Sunday, August 08, 2004

Setting the target

Think of a political trend which conservatives dislike, such as feminism. The typical approach of conservatives is to attack the outward manifestations of this trend, which in the case of feminism might include the masculinisation of women or the effeminacy of men.

These conservative attacks never seem to be really effective. Feminism marches on oblivious as do all the other political trends opposed by conservatives.

This isn't surprising. If you look at the origins of a political trend like feminism it goes like this.

Item 1: The fundamental liberal principle that individuals should be self-created by their own reason and will.

Item 2: Our sex is not created by our own reason and will. Therefore, society may not be organised around the fact of sex.

Item 3: Women are encouraged to adopt traditionally masculine social roles and vice versa.

As stated above, conservatives typically attack item 3, the end product of the liberal process. However, because liberals accept item 1 they will continue to believe that item 3 is the right thing to do, no matter how much conservatives ridicule it, and no matter how much it goes against the personal instincts and preferences of liberals themselves.

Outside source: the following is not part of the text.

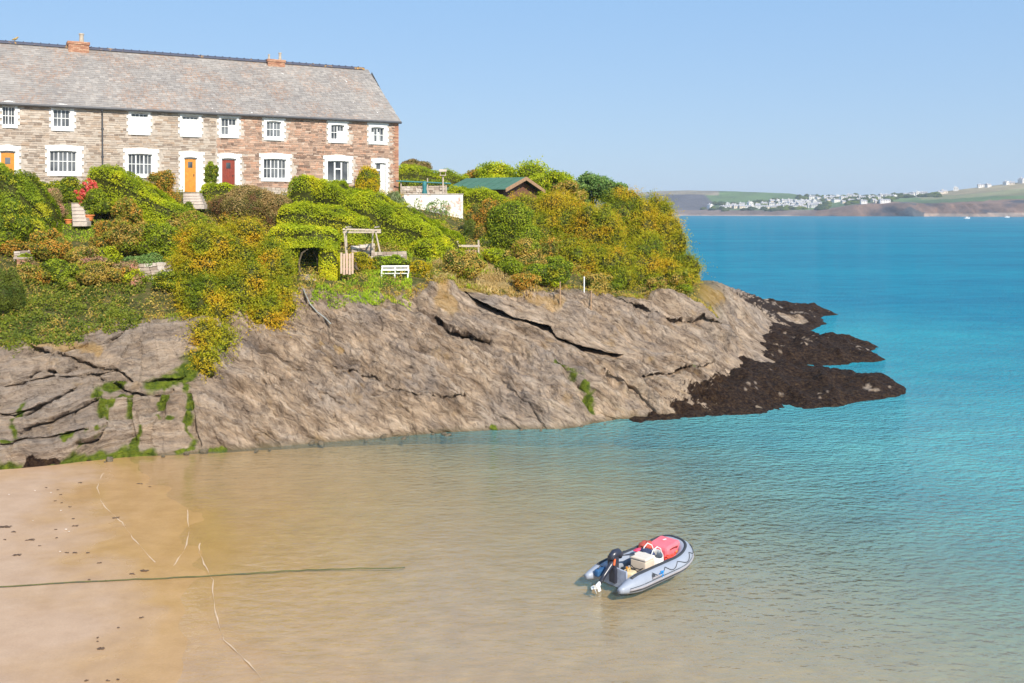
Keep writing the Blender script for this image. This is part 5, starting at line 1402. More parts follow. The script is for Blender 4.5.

An important part of what conservatives need to do is to target item 1. Perhaps conservatives could stress in opposition to the liberal principle something like the following:

Reason and will are gifts which are not ends in themselves but are a means by which individuals can elevate themselves to the higher part of their given nature.

This principle is not sufficient in itself as it doesn't fully delineate the limitations of individual will and reason. However, it does suggest that the task of individuals is not to remove all impediments to individual will and reason, but to learn how best to use reason and will within a given set of conditions.